Seeing the ocean as a problem too complex to solve creates a lack of engagement and motivation that isn’t helpful.
But there is a third narrative emerging, Lubchenco said, informed by indigenous knowledge and science that sees the ocean as central and too important to ignore. Like the map shows us, there is only one ocean and it connects us all.
The ocean is key for food security, jobs and can even pose a solution to climate change. The ocean is currently the largest carbon reservoir on the planet, sequestering 10 times as much carbon as there is on land.
The ocean could provide as much as one-fifth of the carbon emission reductions needed to get us to the Paris Agreement target of limiting global warming to 1.5 degrees celsius above pre-industrial levels, she said.
“It’s key for equity and justice, and so for all of these reasons, the ocean really needs to be front and center in our thinking about solutions to today’s challenges,” Lubchenco said.
And there are tangible, existing, proven solutions. They just aren’t at the pace of scale that is needed, she said.
One of those changes is how we fish. In the United States, there has been a shift to rights-based fishing that incentivizes conservation by assigning fishing rights to individuals or groups while some fisheries around the world are still using traditionally managed fisheries that rely on quotas that often lead to overfishing.
“These are policy reforms in the U.S. that were led by pioneering fishermen, many of them along our coast here, from Oregon and our neighbors to the north and south,” Lubchenco said.
Studying rights-based fisheries all over the world, scientists showed it was also more sustainable economically and were less likely to collapse, she said. New policies and approaches targeting illegal fishing and advancements in sustainable aquaculture also showed positive solutions to overfishing and food insecurity.
Marine protected areas have been shown to not only preserve the diversity of sea life but protect existing stored carbon, Lubchenco said.
Lubchenco then encouraged audience members there were things they could do too. They could identify and share the solutions that have been working, support organizations that worked on those solutions, and weigh in with elected officials.
“I think the overarching through line here is one of hope that we can recover the bounty of the ocean and use it wisely, with the goal of more fish in the ocean, healthier ocean ecosystems, more seafood on people’s plates, more profitable businesses and healthier communities,” she said.
‘Threatened’
There are reasons to be hopeful – new science, awareness, thinking, partnerships and actual proven solutions.
“They aren’t at the scale or pace that is needed – that is an opportunity,” she said.

But the optimism took a starker turn when audience members asked what the progress meant in the context of the Trump administration’s proposed dismantling of federal science teams, climate monitoring and environmental efforts.
Lubchenco said people have benefited from an existing knowledge base that helps inform citizens, inform management, inform policy, while creating new knowledge and new solutions. Firing scientists and defunding universities, nonprofits and think tanks seriously threatens the knowledge base that helps inform the actions we need to take for the future, she said.

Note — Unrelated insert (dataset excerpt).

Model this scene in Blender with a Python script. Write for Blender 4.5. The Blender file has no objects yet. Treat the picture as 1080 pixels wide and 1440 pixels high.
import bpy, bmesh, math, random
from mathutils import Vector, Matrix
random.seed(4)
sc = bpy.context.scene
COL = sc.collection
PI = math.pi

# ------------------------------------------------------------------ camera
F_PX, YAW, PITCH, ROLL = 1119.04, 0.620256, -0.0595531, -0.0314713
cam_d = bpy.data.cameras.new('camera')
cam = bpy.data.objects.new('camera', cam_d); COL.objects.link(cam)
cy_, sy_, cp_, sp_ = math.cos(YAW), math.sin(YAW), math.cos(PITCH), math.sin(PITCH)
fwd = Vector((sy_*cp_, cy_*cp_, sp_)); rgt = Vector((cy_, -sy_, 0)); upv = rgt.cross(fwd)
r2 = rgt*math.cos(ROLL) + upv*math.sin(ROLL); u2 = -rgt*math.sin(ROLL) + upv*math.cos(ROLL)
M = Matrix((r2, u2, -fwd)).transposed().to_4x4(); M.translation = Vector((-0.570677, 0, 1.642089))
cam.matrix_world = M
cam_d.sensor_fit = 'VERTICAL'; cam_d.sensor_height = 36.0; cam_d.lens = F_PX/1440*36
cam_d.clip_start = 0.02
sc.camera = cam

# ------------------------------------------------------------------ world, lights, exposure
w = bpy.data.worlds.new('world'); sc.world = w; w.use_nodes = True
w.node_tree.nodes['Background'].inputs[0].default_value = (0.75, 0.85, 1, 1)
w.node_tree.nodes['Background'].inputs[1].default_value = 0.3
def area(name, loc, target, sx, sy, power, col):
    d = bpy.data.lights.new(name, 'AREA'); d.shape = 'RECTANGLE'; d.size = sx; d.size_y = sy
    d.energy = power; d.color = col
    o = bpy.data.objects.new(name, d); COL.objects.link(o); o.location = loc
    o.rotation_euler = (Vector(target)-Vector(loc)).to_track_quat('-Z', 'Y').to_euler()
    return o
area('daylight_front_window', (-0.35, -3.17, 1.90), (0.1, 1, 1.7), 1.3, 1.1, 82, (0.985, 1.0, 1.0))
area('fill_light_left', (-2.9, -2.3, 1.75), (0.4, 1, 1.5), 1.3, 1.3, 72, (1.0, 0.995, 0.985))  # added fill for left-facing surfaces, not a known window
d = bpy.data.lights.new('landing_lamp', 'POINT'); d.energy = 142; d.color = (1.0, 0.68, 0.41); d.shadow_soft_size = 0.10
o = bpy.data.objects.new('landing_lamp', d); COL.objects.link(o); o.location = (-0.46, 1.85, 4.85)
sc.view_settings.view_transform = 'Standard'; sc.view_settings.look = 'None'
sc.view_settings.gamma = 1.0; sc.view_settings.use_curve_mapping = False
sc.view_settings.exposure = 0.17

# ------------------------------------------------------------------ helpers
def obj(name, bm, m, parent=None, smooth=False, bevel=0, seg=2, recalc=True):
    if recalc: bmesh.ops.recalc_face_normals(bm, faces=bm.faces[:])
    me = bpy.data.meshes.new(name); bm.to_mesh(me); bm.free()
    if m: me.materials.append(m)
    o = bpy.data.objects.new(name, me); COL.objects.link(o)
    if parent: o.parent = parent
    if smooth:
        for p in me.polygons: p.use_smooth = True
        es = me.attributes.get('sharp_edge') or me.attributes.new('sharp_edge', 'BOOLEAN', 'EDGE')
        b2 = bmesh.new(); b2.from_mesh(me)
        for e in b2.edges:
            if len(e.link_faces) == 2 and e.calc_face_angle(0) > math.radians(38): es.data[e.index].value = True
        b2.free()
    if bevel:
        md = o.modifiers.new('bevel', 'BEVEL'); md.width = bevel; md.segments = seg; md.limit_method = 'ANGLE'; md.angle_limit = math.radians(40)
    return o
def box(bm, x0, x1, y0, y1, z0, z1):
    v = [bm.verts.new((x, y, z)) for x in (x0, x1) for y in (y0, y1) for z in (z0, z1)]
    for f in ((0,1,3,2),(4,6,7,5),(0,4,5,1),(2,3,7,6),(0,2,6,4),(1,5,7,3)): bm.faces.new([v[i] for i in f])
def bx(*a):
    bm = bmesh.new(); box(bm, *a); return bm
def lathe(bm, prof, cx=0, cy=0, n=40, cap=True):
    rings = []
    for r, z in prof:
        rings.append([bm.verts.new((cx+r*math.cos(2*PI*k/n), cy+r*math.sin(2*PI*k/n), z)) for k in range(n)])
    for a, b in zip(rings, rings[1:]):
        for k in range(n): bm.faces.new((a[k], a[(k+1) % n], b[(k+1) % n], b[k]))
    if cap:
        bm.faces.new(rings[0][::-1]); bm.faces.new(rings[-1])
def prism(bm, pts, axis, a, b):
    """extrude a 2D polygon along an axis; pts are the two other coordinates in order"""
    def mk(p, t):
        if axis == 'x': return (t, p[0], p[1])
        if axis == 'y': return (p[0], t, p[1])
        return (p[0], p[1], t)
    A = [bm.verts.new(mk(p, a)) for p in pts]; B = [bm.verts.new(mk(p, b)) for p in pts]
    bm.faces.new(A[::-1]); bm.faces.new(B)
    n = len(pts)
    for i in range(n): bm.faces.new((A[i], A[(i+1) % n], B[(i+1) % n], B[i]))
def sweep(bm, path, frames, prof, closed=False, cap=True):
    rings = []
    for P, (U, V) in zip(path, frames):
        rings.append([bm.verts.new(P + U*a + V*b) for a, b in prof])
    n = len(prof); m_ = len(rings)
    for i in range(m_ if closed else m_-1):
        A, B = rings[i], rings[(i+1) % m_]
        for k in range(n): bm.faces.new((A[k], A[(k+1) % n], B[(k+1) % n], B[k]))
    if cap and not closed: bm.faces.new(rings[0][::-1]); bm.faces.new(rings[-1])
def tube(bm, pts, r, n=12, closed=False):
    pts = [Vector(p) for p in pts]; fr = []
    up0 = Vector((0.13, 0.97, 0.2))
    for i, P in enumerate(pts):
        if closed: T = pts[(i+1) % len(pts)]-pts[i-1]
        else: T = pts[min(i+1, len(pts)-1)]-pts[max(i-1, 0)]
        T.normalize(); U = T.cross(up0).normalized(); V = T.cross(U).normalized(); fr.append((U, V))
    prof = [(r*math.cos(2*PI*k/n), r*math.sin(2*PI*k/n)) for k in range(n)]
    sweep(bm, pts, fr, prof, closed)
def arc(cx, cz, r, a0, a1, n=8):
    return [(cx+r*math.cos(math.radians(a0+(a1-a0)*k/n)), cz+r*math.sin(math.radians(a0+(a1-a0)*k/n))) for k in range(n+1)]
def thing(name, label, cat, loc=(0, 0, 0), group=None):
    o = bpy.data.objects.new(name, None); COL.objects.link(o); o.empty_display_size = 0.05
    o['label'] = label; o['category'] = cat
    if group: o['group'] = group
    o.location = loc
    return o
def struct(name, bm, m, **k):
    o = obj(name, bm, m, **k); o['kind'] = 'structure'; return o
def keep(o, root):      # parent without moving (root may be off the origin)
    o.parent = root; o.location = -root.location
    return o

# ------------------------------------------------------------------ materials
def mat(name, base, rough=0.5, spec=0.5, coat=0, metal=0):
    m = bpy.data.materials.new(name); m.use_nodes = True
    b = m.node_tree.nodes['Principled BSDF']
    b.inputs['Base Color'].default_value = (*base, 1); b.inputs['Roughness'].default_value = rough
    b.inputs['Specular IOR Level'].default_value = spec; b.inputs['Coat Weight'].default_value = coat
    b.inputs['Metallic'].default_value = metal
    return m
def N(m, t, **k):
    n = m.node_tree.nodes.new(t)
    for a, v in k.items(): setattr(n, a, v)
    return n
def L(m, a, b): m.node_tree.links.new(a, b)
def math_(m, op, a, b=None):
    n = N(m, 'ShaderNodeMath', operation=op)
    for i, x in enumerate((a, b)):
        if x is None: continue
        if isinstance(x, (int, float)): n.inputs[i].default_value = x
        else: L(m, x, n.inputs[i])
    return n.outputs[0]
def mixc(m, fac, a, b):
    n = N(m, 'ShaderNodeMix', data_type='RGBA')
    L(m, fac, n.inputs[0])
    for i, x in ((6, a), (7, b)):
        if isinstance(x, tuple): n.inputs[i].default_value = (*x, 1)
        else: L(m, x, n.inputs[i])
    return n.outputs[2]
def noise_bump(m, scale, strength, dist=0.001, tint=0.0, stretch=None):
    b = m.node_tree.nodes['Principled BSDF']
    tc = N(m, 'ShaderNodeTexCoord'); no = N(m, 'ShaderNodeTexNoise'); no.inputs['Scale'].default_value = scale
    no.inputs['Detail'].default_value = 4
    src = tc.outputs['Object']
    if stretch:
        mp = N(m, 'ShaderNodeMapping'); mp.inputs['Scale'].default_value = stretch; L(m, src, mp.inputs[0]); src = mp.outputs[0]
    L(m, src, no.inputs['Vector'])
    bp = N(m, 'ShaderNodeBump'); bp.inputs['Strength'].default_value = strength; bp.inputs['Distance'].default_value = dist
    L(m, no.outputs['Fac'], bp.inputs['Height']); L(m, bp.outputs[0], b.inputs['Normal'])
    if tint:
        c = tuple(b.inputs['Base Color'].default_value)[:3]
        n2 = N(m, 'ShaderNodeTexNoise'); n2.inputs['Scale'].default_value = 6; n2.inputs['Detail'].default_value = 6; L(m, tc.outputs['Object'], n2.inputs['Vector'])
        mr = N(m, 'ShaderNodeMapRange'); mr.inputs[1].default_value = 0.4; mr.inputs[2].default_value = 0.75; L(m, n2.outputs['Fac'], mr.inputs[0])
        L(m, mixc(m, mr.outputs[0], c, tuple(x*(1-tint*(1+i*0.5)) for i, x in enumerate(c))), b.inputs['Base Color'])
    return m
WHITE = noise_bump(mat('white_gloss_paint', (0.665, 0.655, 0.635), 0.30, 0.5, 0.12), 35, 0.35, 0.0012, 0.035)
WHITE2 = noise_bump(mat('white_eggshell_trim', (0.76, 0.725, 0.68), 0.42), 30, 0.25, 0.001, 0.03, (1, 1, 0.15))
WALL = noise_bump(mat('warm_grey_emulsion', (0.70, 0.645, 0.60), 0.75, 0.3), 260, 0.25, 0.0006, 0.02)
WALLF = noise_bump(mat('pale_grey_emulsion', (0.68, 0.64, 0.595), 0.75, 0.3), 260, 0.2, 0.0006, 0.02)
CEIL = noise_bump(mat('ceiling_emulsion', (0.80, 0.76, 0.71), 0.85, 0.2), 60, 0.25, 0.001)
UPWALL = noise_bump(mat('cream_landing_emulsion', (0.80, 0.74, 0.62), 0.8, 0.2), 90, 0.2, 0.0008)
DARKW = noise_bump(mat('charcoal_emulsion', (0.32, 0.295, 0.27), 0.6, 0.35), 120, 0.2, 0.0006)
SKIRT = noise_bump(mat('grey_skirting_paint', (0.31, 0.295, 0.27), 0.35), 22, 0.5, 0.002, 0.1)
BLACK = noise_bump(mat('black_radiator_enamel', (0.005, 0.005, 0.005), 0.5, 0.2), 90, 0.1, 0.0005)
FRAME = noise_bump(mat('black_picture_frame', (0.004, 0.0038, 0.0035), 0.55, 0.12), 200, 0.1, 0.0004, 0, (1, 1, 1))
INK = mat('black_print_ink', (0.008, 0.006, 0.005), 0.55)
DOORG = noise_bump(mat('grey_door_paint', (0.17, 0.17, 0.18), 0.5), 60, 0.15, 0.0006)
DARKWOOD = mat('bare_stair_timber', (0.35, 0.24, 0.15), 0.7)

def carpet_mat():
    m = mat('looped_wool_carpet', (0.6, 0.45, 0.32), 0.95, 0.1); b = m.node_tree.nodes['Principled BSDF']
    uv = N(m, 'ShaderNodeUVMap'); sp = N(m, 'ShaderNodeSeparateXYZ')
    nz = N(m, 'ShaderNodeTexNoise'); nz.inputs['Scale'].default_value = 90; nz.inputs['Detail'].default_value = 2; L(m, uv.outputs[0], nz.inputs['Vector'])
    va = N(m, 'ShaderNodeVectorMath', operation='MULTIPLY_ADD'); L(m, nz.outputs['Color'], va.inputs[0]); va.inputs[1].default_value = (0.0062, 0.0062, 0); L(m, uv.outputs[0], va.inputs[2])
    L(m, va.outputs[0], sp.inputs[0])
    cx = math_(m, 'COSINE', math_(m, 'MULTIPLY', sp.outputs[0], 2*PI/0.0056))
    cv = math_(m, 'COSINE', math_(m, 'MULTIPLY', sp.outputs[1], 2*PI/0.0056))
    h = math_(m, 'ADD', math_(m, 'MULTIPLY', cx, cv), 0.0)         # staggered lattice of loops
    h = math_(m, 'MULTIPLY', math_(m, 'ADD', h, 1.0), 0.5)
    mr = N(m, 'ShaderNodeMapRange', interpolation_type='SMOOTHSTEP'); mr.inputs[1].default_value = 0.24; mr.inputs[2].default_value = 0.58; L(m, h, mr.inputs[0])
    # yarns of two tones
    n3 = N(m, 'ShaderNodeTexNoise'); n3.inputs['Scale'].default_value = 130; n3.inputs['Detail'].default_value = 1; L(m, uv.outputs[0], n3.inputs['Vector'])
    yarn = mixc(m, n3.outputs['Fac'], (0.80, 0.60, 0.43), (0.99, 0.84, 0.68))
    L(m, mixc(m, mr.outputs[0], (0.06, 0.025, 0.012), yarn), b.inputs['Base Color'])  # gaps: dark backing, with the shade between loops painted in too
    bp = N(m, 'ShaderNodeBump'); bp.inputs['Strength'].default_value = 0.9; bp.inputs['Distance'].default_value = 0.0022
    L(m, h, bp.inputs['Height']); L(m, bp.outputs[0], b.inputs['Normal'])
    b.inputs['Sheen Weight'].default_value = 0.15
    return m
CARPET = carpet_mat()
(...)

Federal agencies that monitor ocean temperatures, heat waves, atmospheric conditions and weather systems are being dismantled.
“It’s really a serious threat to all of us, and I’m just appalled by what’s happening, because it is not easy to recover that knowledge base,” Lubchenco said.
The hope, urgency and agency that Lubchenco had talked about in her presentation is contingent on having functional systems and dialogue across a partisan divide, she said.
“My hope is that we keep it from being as horrendous as it looks like it will be, but that we do everything possible to get to a better place, because, in fact, our futures depend on it.”